→ WRITTEN REQUEST
Leave the pictures out. Return all other data exactly.
++++++
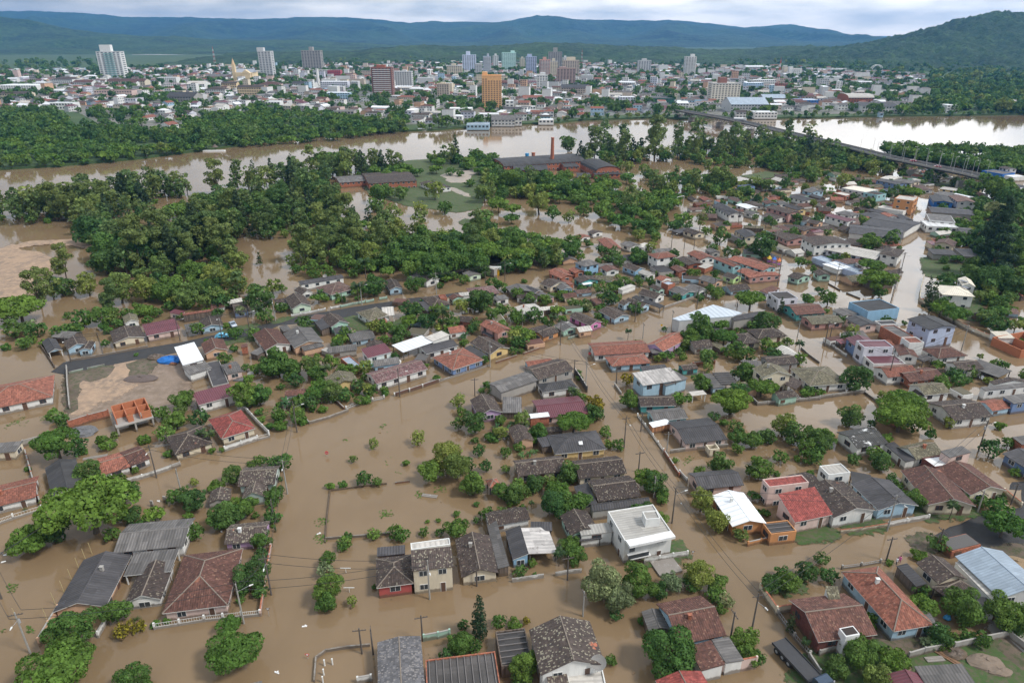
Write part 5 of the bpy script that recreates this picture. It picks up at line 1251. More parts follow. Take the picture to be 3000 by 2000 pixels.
def trunk_arr(kind, seed):
    kz, kc = TK[kind]; m = MB(); rnd = random.Random(seed); top = kc*(.95 if kind != 'b' else 1.0); r0 = {'c': .07, 'p': .07, 'e': .055, 'u': .05}.get(kind, .075)
    bend = Vector((rnd.uniform(-.1, .1), rnd.uniform(-.1, .1), 0)); mid = Vector((0, 0, top*.5))+bend
    m.cyl((0, 0, -.15), mid, r0, r0*.8, 7); m.cyl(mid, (bend.x*1.4, bend.y*1.4, top), r0*.8, r0*.4, 7)
    for i in range(5 if kind not in 'pcu' else 0):
        a = i*1.26+rnd.random(); z = top*.5; m.cyl(mid, (math.cos(a)*.55, math.sin(a)*.55, top*rnd.uniform(.95, 1.15)), r0*.5, r0*.15, 5)
    return m
def arr_mesh(name, V, tint, mat, hue=None):
    n = len(V); me = bpy.data.meshes.new(name); me.vertices.add(n*4); me.vertices.foreach_set('co', V.reshape(-1).astype(np.float32)); me.loops.add(n*4)
    me.loops.foreach_set('vertex_index', np.arange(n*4, dtype=np.int32)); me.polygons.add(n); me.polygons.foreach_set('loop_start', np.arange(0, n*4, 4, dtype=np.int32))
    a = me.attributes.new('tint', 'FLOAT', 'POINT'); a.data.foreach_set('value', np.repeat(tint, 4).astype(np.float32))
    if hue is not None: h = me.attributes.new('hue', 'FLOAT', 'POINT'); h.data.foreach_set('value', np.repeat(hue, 4).astype(np.float32))
    for m in (mat if isinstance(mat, list) else [mat]): me.materials.append(m)
    me.update(); me.validate(); return me
PROTO = {}
def proto(kind, lod, var):
    key = (kind, lod, var)
    if key not in PROTO:
        n, s = {0: (7500, .036), 1: (3200, .054), 2: (1000, .09)}[lod]
        if kind == 'u': n = int(n*.5); s *= 1.25
        if kind == 'p': n = int(n*1.2)
        V, t = crown(kind, n, hash(key) % 9999 if False else (ord(kind)*31+lod*7+var*101), s)
        cm = arr_mesh('crown', V, t, LEAF[kind]); tb = trunk_arr(kind, ord(kind)+var); tm = mkmesh('trunk', tb.V, tb.F, [BARK])
        PROTO[key] = (cm, tm)
    return PROTO[key]
ALLT = []
def kz_fit(px, py, rpx, kind):
    kz, kc = TK.get(kind, (.6, .8)); r = rpx*CAMZ/2000/.6
    for _ in range(6): p = G(px, py, r*kc); d = PX(p)[2]; r = rpx*d/2000*1.1
    return p.x, p.y, r
PALMS = []
for ox, oy, ln in blocks(TREES):
    a = ln.split()
    for i in range(0, len(a), 4):
        k, x, y, rp = a[i], ox+float(a[i+1])*S, oy+float(a[i+2])*S, float(a[i+3])*S
        if k in 'PBf':
            kc = {'P': 1.9, 'B': .9, 'f': .4}[k]; r = rp*.2
            for _ in range(6): p = G(x, y, r*kc); r = rp*PX(p)[2]/2000
            PALMS.append((k, p.x, p.y, r)); continue
        ALLT.append((k,)+kz_fit(x, y, rp, k))
def inpoly(x, y, P):
    c = False; n = len(P)
    for i in range(n):
        x1, y1 = P[i]; x2, y2 = P[(i+1) % n]
        if (y1 > y) != (y2 > y) and x < (x2-x1)*(y-y1)/(y2-y1)+x1: c = not c
    return c
FPOLY = []
ROADS = [[tuple(G(x, y)[:2]) for x, y in q] for q in ROADPX]
def onroad(x, y): return any(inpoly(x, y, q) for q in ROADS)
for ln in FOREST.strip().split('\n'):
    a = ln.split(); kinds, hh, sp = a[0], float(a[1]), float(a[2]); c = list(map(float, a[3:])); px = [(c[i], c[i+1]) for i in range(0, len(c), 2)]
    P = [tuple(G(x, y, 0)[:2]) for x, y in px]; FPOLY.append(P)
    x0, x1 = min(p[0] for p in P), max(p[0] for p in P); y0, y1 = min(p[1] for p in P), max(p[1] for p in P); rr = random.Random(int(hh*7+len(P)))
    x = x0
    while x < x1:
        y = y0
        while y < y1:
            xx, yy = x+rr.uniform(-.45, .45)*sp, y+rr.uniform(-.45, .45)*sp
            g = mnoise.noise(Vector((xx*.02, yy*.02, 5)))
            if inpoly(xx, yy, P) and g > -.2 and not onroad(xx, yy):
                k = kinds[0] if rr.random() < .62 else (kinds[1] if rr.random() < .7 else rr.choice('mdwbe'))
                if k == 'e' and rr.random() < .18: k = 'p'
                r = hh*{'e': .30, 'p': .30, 'w': .42}.get(k, .46)*rr.uniform(.72, 1.25)*(.9+g*.5)
                ALLT.append((k, xx, yy, r))
                if k in 'ep' and rr.random() < .5: ALLT.append((rr.choice('umd'), xx+rr.uniform(-4, 4), yy-rr.uniform(2, 5), rr.uniform(2, 3.4)))
            y += sp
        x += sp
# scrub between the woods
SW = [tuple(G(x, y)[:2]) for x, y in SCRUB]; NF = [[tuple(G(x, y)[:2]) for x, y in q] for q in NOFILL[:-1]]; rr = random.Random(21)
sx0, sx1, sy0, sy1 = min(p[0] for p in SW), max(p[0] for p in SW), min(p[1] for p in SW), max(p[1] for p in SW); x = sx0
def blocked(x, y, mg=0):
    for F_ in FOOT:
        cx, cy = F_[0][0]-x, F_[0][1]-y
        if cx*cx+cy*cy < 3600 and inpoly(x, y, F_): return True
        if mg and cx*cx+cy*cy < 3600:
            for q in ((mg, 0), (-mg, 0), (0, mg), (0, -mg)):
                if inpoly(x+q[0], y+q[1], F_): return True
    return False
while x < sx1:
    y = sy0
    while y < sy1:
        xx, yy = x+rr.uniform(-3.5, 3.5), y+rr.uniform(-3.5, 3.5); g = mnoise.noise(Vector((xx*.016, yy*.016, 8)))+.4*mnoise.noise(Vector((xx*.06, yy*.06, 3)))
        if inpoly(xx, yy, SW) and g > -.02 and not onroad(xx, yy) and not any(inpoly(xx, yy, q) for q in NF) and not blocked(xx, yy, 3):
            k = rr.choice('wwmmmdbeu'); r = rr.uniform(2.0, 5.0)*(.8 if k in 'u' else 1); ALLT.append((k, xx, yy, r))
        y += 7.5
    x += 7.5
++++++
→ THE OUTPUT
Write part 5 of the bpy script that recreates this picture. It picks up at line 1251. More parts follow. Take the picture to be 3000 by 2000 pixels.
def trunk_arr(kind, seed):
    kz, kc = TK[kind]; m = MB(); rnd = random.Random(seed); top = kc*(.95 if kind != 'b' else 1.0); r0 = {'c': .07, 'p': .07, 'e': .055, 'u': .05}.get(kind, .075)
    bend = Vector((rnd.uniform(-.1, .1), rnd.uniform(-.1, .1), 0)); mid = Vector((0, 0, top*.5))+bend
    m.cyl((0, 0, -.15), mid, r0, r0*.8, 7); m.cyl(mid, (bend.x*1.4, bend.y*1.4, top), r0*.8, r0*.4, 7)
    for i in range(5 if kind not in 'pcu' else 0):
        a = i*1.26+rnd.random(); z = top*.5; m.cyl(mid, (math.cos(a)*.55, math.sin(a)*.55, top*rnd.uniform(.95, 1.15)), r0*.5, r0*.15, 5)
    return m
def arr_mesh(name, V, tint, mat, hue=None):
    n = len(V); me = bpy.data.meshes.new(name); me.vertices.add(n*4); me.vertices.foreach_set('co', V.reshape(-1).astype(np.float32)); me.loops.add(n*4)
    me.loops.foreach_set('vertex_index', np.arange(n*4, dtype=np.int32)); me.polygons.add(n); me.polygons.foreach_set('loop_start', np.arange(0, n*4, 4, dtype=np.int32))
    a = me.attributes.new('tint', 'FLOAT', 'POINT'); a.data.foreach_set('value', np.repeat(tint, 4).astype(np.float32))
    if hue is not None: h = me.attributes.new('hue', 'FLOAT', 'POINT'); h.data.foreach_set('value', np.repeat(hue, 4).astype(np.float32))
    for m in (mat if isinstance(mat, list) else [mat]): me.materials.append(m)
    me.update(); me.validate(); return me
PROTO = {}
def proto(kind, lod, var):
    key = (kind, lod, var)
    if key not in PROTO:
        n, s = {0: (7500, .036), 1: (3200, .054), 2: (1000, .09)}[lod]
        if kind == 'u': n = int(n*.5); s *= 1.25
        if kind == 'p': n = int(n*1.2)
        V, t = crown(kind, n, hash(key) % 9999 if False else (ord(kind)*31+lod*7+var*101), s)
        cm = arr_mesh('crown', V, t, LEAF[kind]); tb = trunk_arr(kind, ord(kind)+var); tm = mkmesh('trunk', tb.V, tb.F, [BARK])
        PROTO[key] = (cm, tm)
    return PROTO[key]
ALLT = []
def kz_fit(px, py, rpx, kind):
    kz, kc = TK.get(kind, (.6, .8)); r = rpx*CAMZ/2000/.6
    for _ in range(6): p = G(px, py, r*kc); d = PX(p)[2]; r = rpx*d/2000*1.1
    return p.x, p.y, r
PALMS = []
for ox, oy, ln in blocks(TREES):
    a = ln.split()
    for i in range(0, len(a), 4):
        k, x, y, rp = a[i], ox+float(a[i+1])*S, oy+float(a[i+2])*S, float(a[i+3])*S
        if k in 'PBf':
            kc = {'P': 1.9, 'B': .9, 'f': .4}[k]; r = rp*.2
            for _ in range(6): p = G(x, y, r*kc); r = rp*PX(p)[2]/2000
            PALMS.append((k, p.x, p.y, r)); continue
        ALLT.append((k,)+kz_fit(x, y, rp, k))
def inpoly(x, y, P):
    c = False; n = len(P)
    for i in range(n):
        x1, y1 = P[i]; x2, y2 = P[(i+1) % n]
        if (y1 > y) != (y2 > y) and x < (x2-x1)*(y-y1)/(y2-y1)+x1: c = not c
    return c
FPOLY = []
ROADS = [[tuple(G(x, y)[:2]) for x, y in q] for q in ROADPX]
def onroad(x, y): return any(inpoly(x, y, q) for q in ROADS)
for ln in FOREST.strip().split('\n'):
    a = ln.split(); kinds, hh, sp = a[0], float(a[1]), float(a[2]); c = list(map(float, a[3:])); px = [(c[i], c[i+1]) for i in range(0, len(c), 2)]
    P = [tuple(G(x, y, 0)[:2]) for x, y in px]; FPOLY.append(P)
    x0, x1 = min(p[0] for p in P), max(p[0] for p in P); y0, y1 = min(p[1] for p in P), max(p[1] for p in P); rr = random.Random(int(hh*7+len(P)))
    x = x0
    while x < x1:
        y = y0
        while y < y1:
            xx, yy = x+rr.uniform(-.45, .45)*sp, y+rr.uniform(-.45, .45)*sp
            g = mnoise.noise(Vector((xx*.02, yy*.02, 5)))
            if inpoly(xx, yy, P) and g > -.2 and not onroad(xx, yy):
                k = kinds[0] if rr.random() < .62 else (kinds[1] if rr.random() < .7 else rr.choice('mdwbe'))
                if k == 'e' and rr.random() < .18: k = 'p'
                r = hh*{'e': .30, 'p': .30, 'w': .42}.get(k, .46)*rr.uniform(.72, 1.25)*(.9+g*.5)
                ALLT.append((k, xx, yy, r))
                if k in 'ep' and rr.random() < .5: ALLT.append((rr.choice('umd'), xx+rr.uniform(-4, 4), yy-rr.uniform(2, 5), rr.uniform(2, 3.4)))
            y += sp
        x += sp
# scrub between the woods
SW = [tuple(G(x, y)[:2]) for x, y in SCRUB]; NF = [[tuple(G(x, y)[:2]) for x, y in q] for q in NOFILL[:-1]]; rr = random.Random(21)
sx0, sx1, sy0, sy1 = min(p[0] for p in SW), max(p[0] for p in SW), min(p[1] for p in SW), max(p[1] for p in SW); x = sx0
def blocked(x, y, mg=0):
    for F_ in FOOT:
        cx, cy = F_[0][0]-x, F_[0][1]-y
        if cx*cx+cy*cy < 3600 and inpoly(x, y, F_): return True
        if mg and cx*cx+cy*cy < 3600:
            for q in ((mg, 0), (-mg, 0), (0, mg), (0, -mg)):
                if inpoly(x+q[0], y+q[1], F_): return True
    return False
while x < sx1:
    y = sy0
    while y < sy1:
        xx, yy = x+rr.uniform(-3.5, 3.5), y+rr.uniform(-3.5, 3.5); g = mnoise.noise(Vector((xx*.016, yy*.016, 8)))+.4*mnoise.noise(Vector((xx*.06, yy*.06, 3)))
        if inpoly(xx, yy, SW) and g > -.02 and not onroad(xx, yy) and not any(inpoly(xx, yy, q) for q in NF) and not blocked(xx, yy, 3):
            k = rr.choice('wwmmmdbeu'); r = rr.uniform(2.0, 5.0)*(.8 if k in 'u' else 1); ALLT.append((k, xx, yy, r))
        y += 7.5
    x += 7.5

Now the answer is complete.